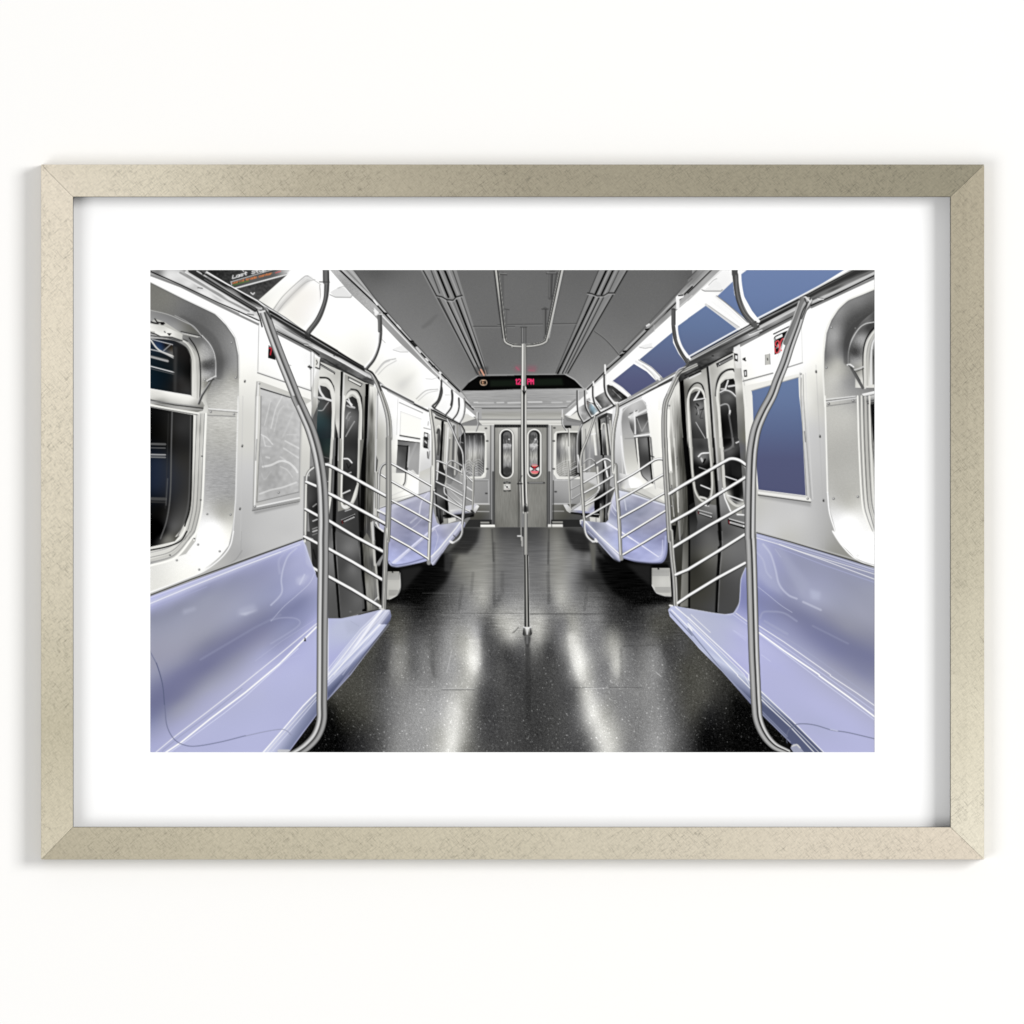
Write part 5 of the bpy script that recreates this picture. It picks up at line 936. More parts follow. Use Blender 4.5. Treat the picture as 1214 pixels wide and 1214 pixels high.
poly("i: 970,60 1090,50 1110,360 1060,340 1010,320 980,200", F("i: 1040,100,"+"238w 1050,250,230w 1090,340,215w")); ln("i: 975,60 1010,340", 1.0, 190)
poly("i: 620,360 740,380 900,440 1110,505 1130,780 1130,800 1120,1000 1080,1090 1000,1108 860,1098 690,1050 640,1090 600,1090 430,900 310,790 240,690 245,660 290,670 440,690 500,690 530,660 560,480 590,380",
     F("i: 700,420,#c4c6da 800,420,#a8a8c0 1000,500,#a6a6c0 700,500,#9c9eb8 900,550,#9496b0 1080,560,#a4a4bc 600,500,#b8b8d2 580,620,#8e90b0 650,600,#8c8eac 750,650,#9496b4 900,700,#9a9ab6 1050,700,#9a9ab8 800,800,#9496c0 950,850,#9496c0 1100,850,#8888b4 1050,950,#a4a6d4 "
       "450,720,#b0b2c8 380,720,#84869e 550,720,#c0c2dc 600,800,#b0b2dc 500,800,#a0a2c4 620,900,#b0b4e4 700,950,#a8aade 800,900,#aaace0 850,1040,#a8aade 950,1050,#b0b2e4 1050,1040,#c0c2ea 300,740,#cacce0 450,860,#c0c2da 560,980,#b8bad6 620,1050,#9092b4", p=3))
grain("i: 620,380 1110,505 1120,1000 1000,1100 700,1050 300,700 500,690 560,480", 3, 2.5, 1.2, 91)
ln("i: 640,365 760,395 900,440 1110,508", 2.6, "#d6d8ea"); ln("i: 640,355 760,382 920,440 1110,498", .8, 110)
ln("i: 510,695 600,750 760,850 1040,1040", [2.4, 2.2, 1.8, 1.6], "#dcdcf6", bl=.2); ln("i: 525,692 610,750 770,860", .8, 245)
cv("i: 560,490 600,560 640,590", 1.4, "#d0d2e6"); cv("i: 640,380 690,450 710,560", 1.6, "#cccede", a=.7, bl=.3); cv("i: 560,500 560,560 600,620", .8, "#d4d4e8", a=.8)
poly("i: 340,690 440,690 500,700 520,780 430,760", "#8688a0", a=.5, bl=1.4); poly("i: 660,640 760,670 900,740 800,720", "#84869f", a=.4, bl=1.5)
cv("i: 690,1048 860,1098 1000,1106 1080,1088 1120,1000 1128,800", 2.6, "#8486b2"); cv("i: 690,1040 860,1084 990,1094 1070,1070 1105,990 1115,830", 1.8, "#a8aad8"); cv("i: 1040,1040 1078,1010 1085,870", 1.0, "#d4d4f0", a=.8)
# roll
poly("i: 240,662 290,668 340,740 450,860 560,960 650,1030 650,1095 610,1095 430,900 310,800 235,700", G("i: 480,840 425,890", (0, "#b4b4ce"), (.3, "#dcdcf0"), (.6, "#a0a2c0"), (1, "#6e7090")))
ln("i: 295,680 430,820 560,940 650,1020", 1.4, 242); ln("i: 270,720 420,870 610,1060", 1.0, "#84869e"); ln("i: 320,780 440,900 610,1090", .9, "#c4c6da"); ln("i: 245,700 240,670 275,662", 1.4, 225)
cv("i: 280,640 285,760 310,830 360,880 400,880", 2.4, 225); cv("i: 274,660 278,765 302,838 352,888", .9, 70); ln("i: 395,860 410,885", 2.4, 235)
# under it
poly("K: 610,60 640,130 760,190 800,185 960,200 1060,200 1090,260 1105,430 1085,425 1060,300 960,260 800,225 690,200", 9, bl=.3); poly("K: 572,70 612,80 606,250 590,235", "95w", bl=.4); poly("K: 800,200 960,210 960,345 880,280", 36, a=.8, bl=1.2); poly("K: 612,80 640,130 690,170 700,210", 14, bl=.5)
poly("K: 962,228 1075,228 1085,405 1040,402 990,385 962,340", F("K: 1000,240,165w 1020,300,200w 1050,380,190w 980,320,190w 1060,250,180w")); cv("K: 964,335 990,382 1040,402 1080,405", .9, 235, a=.8)
for y_ in range(240, 282, 6): ln([(590+968/5.278, 630+y_/5.278), (590+1068/5.278, 630+y_/5.278)], .5, 105, a=.8)
for y_ in range(350, 382, 6): ln([(590+984/5.278, 630+y_/5.278), (590+1076/5.278, 630+y_/5.278)], .5, 105, a=.8)
for x_ in range(975, 1070, 8): ln([(590+x_/5.278, 630+238/5.278), (590+x_/5.278, 630+280/5.278)], .5, 215, a=.5)
ln("K: 1002,233 1005,233", 1.6, 20)
# ------------------------------------------------------------------ FIRST DOORWAY RIGHT (f, g)
poly("f: 250,430 300,360 1000,40 1060,1214 g: 1060,300 1040,1214 L: 360,220 330,300 322,440 285,510 230,515 K: 1100,460 1080,0 f: 60,1214 60,800 150,560",
     F("f: 120,900,240w 150,600,240w 200,650,170w 220,900,120w 200,1100,150w 350,430,190w 450,420,205w 520,430,190w 560,300,180w 700,300,215w 850,260,232w 640,400,190w 660,800,190w 620,900,200w 700,600,205w 570,700,215w 600,1100,190w "
       "g: 200,100,150w 250,200,90w 200,500,150w 300,700,80w 300,1000,80w 600,1000,75 500,950,85 400,1000,70 650,800,130 700,600,140 900,1050,95 800,1150,80 600,1150,90 L: 60,200,55w 100,150,90w 100,400,62w 150,470,68 250,300,75 290,450,72 280,150,105 250,60,100 30,60,60", p=3))
poly("f: 0,490 150,430 110,620 60,760 0,780", F("f: 30,500,255 60,620,250 20,740,245w")); 
# pillar left of leaves (brushed steel) & black gap
poly("f: 245,440 260,700 300,1214 g: 300,0 340,500 370,800 375,1214 L: 0,470 K: 1140,470 1160,0 g: 250,1214 210,500 190,0 f: 180,1214 150,740 180,560", F("f: 220,600,215w 200,700,190w 230,900,130w 250,1100,110w 200,1100,170w g: 250,100,90w 260,300,80w 230,500,140w 290,600,90w 330,900,70w 270,900,105w 300,1150,85w K: 1160,200,120w 1180,400,110w", p=3, sx=.5, sy=2))
grain("f: 245,440 300,1214 g: 375,1214 250,1214 210,500 190,0 f: 150,740", 8, .4, 5, 101)
poly("f: 250,400 300,380 330,700 350,1214 305,1214 280,900", 6); poly("g: 305,0 352,0 400,500 440,800 430,1000 380,900 345,500", 8); ln("g: 300,0 310,100 360,620 372,1214 L: 8,200 8,480", 2.2, 8); poly("g: 370,800 430,760 470,1000 440,1214 375,1214", F("g: 400,900,30 430,1100,60"));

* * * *

## What to produce:
Transcribe each line above verbatim, with the pictures left out.

## Result of this exercise:
Write part 5 of the bpy script that recreates this picture. It picks up at line 936. More parts follow. Use Blender 4.5. Treat the picture as 1214 pixels wide and 1214 pixels high.
poly("i: 970,60 1090,50 1110,360 1060,340 1010,320 980,200", F("i: 1040,100,"+"238w 1050,250,230w 1090,340,215w")); ln("i: 975,60 1010,340", 1.0, 190)
poly("i: 620,360 740,380 900,440 1110,505 1130,780 1130,800 1120,1000 1080,1090 1000,1108 860,1098 690,1050 640,1090 600,1090 430,900 310,790 240,690 245,660 290,670 440,690 500,690 530,660 560,480 590,380",
     F("i: 700,420,#c4c6da 800,420,#a8a8c0 1000,500,#a6a6c0 700,500,#9c9eb8 900,550,#9496b0 1080,560,#a4a4bc 600,500,#b8b8d2 580,620,#8e90b0 650,600,#8c8eac 750,650,#9496b4 900,700,#9a9ab6 1050,700,#9a9ab8 800,800,#9496c0 950,850,#9496c0 1100,850,#8888b4 1050,950,#a4a6d4 "
       "450,720,#b0b2c8 380,720,#84869e 550,720,#c0c2dc 600,800,#b0b2dc 500,800,#a0a2c4 620,900,#b0b4e4 700,950,#a8aade 800,900,#aaace0 850,1040,#a8aade 950,1050,#b0b2e4 1050,1040,#c0c2ea 300,740,#cacce0 450,860,#c0c2da 560,980,#b8bad6 620,1050,#9092b4", p=3))
grain("i: 620,380 1110,505 1120,1000 1000,1100 700,1050 300,700 500,690 560,480", 3, 2.5, 1.2, 91)
ln("i: 640,365 760,395 900,440 1110,508", 2.6, "#d6d8ea"); ln("i: 640,355 760,382 920,440 1110,498", .8, 110)
ln("i: 510,695 600,750 760,850 1040,1040", [2.4, 2.2, 1.8, 1.6], "#dcdcf6", bl=.2); ln("i: 525,692 610,750 770,860", .8, 245)
cv("i: 560,490 600,560 640,590", 1.4, "#d0d2e6"); cv("i: 640,380 690,450 710,560", 1.6, "#cccede", a=.7, bl=.3); cv("i: 560,500 560,560 600,620", .8, "#d4d4e8", a=.8)
poly("i: 340,690 440,690 500,700 520,780 430,760", "#8688a0", a=.5, bl=1.4); poly("i: 660,640 760,670 900,740 800,720", "#84869f", a=.4, bl=1.5)
cv("i: 690,1048 860,1098 1000,1106 1080,1088 1120,1000 1128,800", 2.6, "#8486b2"); cv("i: 690,1040 860,1084 990,1094 1070,1070 1105,990 1115,830", 1.8, "#a8aad8"); cv("i: 1040,1040 1078,1010 1085,870", 1.0, "#d4d4f0", a=.8)
# roll
poly("i: 240,662 290,668 340,740 450,860 560,960 650,1030 650,1095 610,1095 430,900 310,800 235,700", G("i: 480,840 425,890", (0, "#b4b4ce"), (.3, "#dcdcf0"), (.6, "#a0a2c0"), (1, "#6e7090")))
ln("i: 295,680 430,820 560,940 650,1020", 1.4, 242); ln("i: 270,720 420,870 610,1060", 1.0, "#84869e"); ln("i: 320,780 440,900 610,1090", .9, "#c4c6da"); ln("i: 245,700 240,670 275,662", 1.4, 225)
cv("i: 280,640 285,760 310,830 360,880 400,880", 2.4, 225); cv("i: 274,660 278,765 302,838 352,888", .9, 70); ln("i: 395,860 410,885", 2.4, 235)
# under it
poly("K: 610,60 640,130 760,190 800,185 960,200 1060,200 1090,260 1105,430 1085,425 1060,300 960,260 800,225 690,200", 9, bl=.3); poly("K: 572,70 612,80 606,250 590,235", "95w", bl=.4); poly("K: 800,200 960,210 960,345 880,280", 36, a=.8, bl=1.2); poly("K: 612,80 640,130 690,170 700,210", 14, bl=.5)
poly("K: 962,228 1075,228 1085,405 1040,402 990,385 962,340", F("K: 1000,240,165w 1020,300,200w 1050,380,190w 980,320,190w 1060,250,180w")); cv("K: 964,335 990,382 1040,402 1080,405", .9, 235, a=.8)
for y_ in range(240, 282, 6): ln([(590+968/5.278, 630+y_/5.278), (590+1068/5.278, 630+y_/5.278)], .5, 105, a=.8)
for y_ in range(350, 382, 6): ln([(590+984/5.278, 630+y_/5.278), (590+1076/5.278, 630+y_/5.278)], .5, 105, a=.8)
for x_ in range(975, 1070, 8): ln([(590+x_/5.278, 630+238/5.278), (590+x_/5.278, 630+280/5.278)], .5, 215, a=.5)
ln("K: 1002,233 1005,233", 1.6, 20)
# ------------------------------------------------------------------ FIRST DOORWAY RIGHT (f, g)
poly("f: 250,430 300,360 1000,40 1060,1214 g: 1060,300 1040,1214 L: 360,220 330,300 322,440 285,510 230,515 K: 1100,460 1080,0 f: 60,1214 60,800 150,560",
     F("f: 120,900,240w 150,600,240w 200,650,170w 220,900,120w 200,1100,150w 350,430,190w 450,420,205w 520,430,190w 560,300,180w 700,300,215w 850,260,232w 640,400,190w 660,800,190w 620,900,200w 700,600,205w 570,700,215w 600,1100,190w "
       "g: 200,100,150w 250,200,90w 200,500,150w 300,700,80w 300,1000,80w 600,1000,75 500,950,85 400,1000,70 650,800,130 700,600,140 900,1050,95 800,1150,80 600,1150,90 L: 60,200,55w 100,150,90w 100,400,62w 150,470,68 250,300,75 290,450,72 280,150,105 250,60,100 30,60,60", p=3))
poly("f: 0,490 150,430 110,620 60,760 0,780", F("f: 30,500,255 60,620,250 20,740,245w")); 
# pillar left of leaves (brushed steel) & black gap
poly("f: 245,440 260,700 300,1214 g: 300,0 340,500 370,800 375,1214 L: 0,470 K: 1140,470 1160,0 g: 250,1214 210,500 190,0 f: 180,1214 150,740 180,560", F("f: 220,600,215w 200,700,190w 230,900,130w 250,1100,110w 200,1100,170w g: 250,100,90w 260,300,80w 230,500,140w 290,600,90w 330,900,70w 270,900,105w 300,1150,85w K: 1160,200,120w 1180,400,110w", p=3, sx=.5, sy=2))
grain("f: 245,440 300,1214 g: 375,1214 250,1214 210,500 190,0 f: 150,740", 8, .4, 5, 101)
poly("f: 250,400 300,380 330,700 350,1214 305,1214 280,900", 6); poly("g: 305,0 352,0 400,500 440,800 430,1000 380,900 345,500", 8); ln("g: 300,0 310,100 360,620 372,1214 L: 8,200 8,480", 2.2, 8); poly("g: 370,800 430,760 470,1000 440,1214 375,1214", F("g: 400,900,30 430,1100,60"));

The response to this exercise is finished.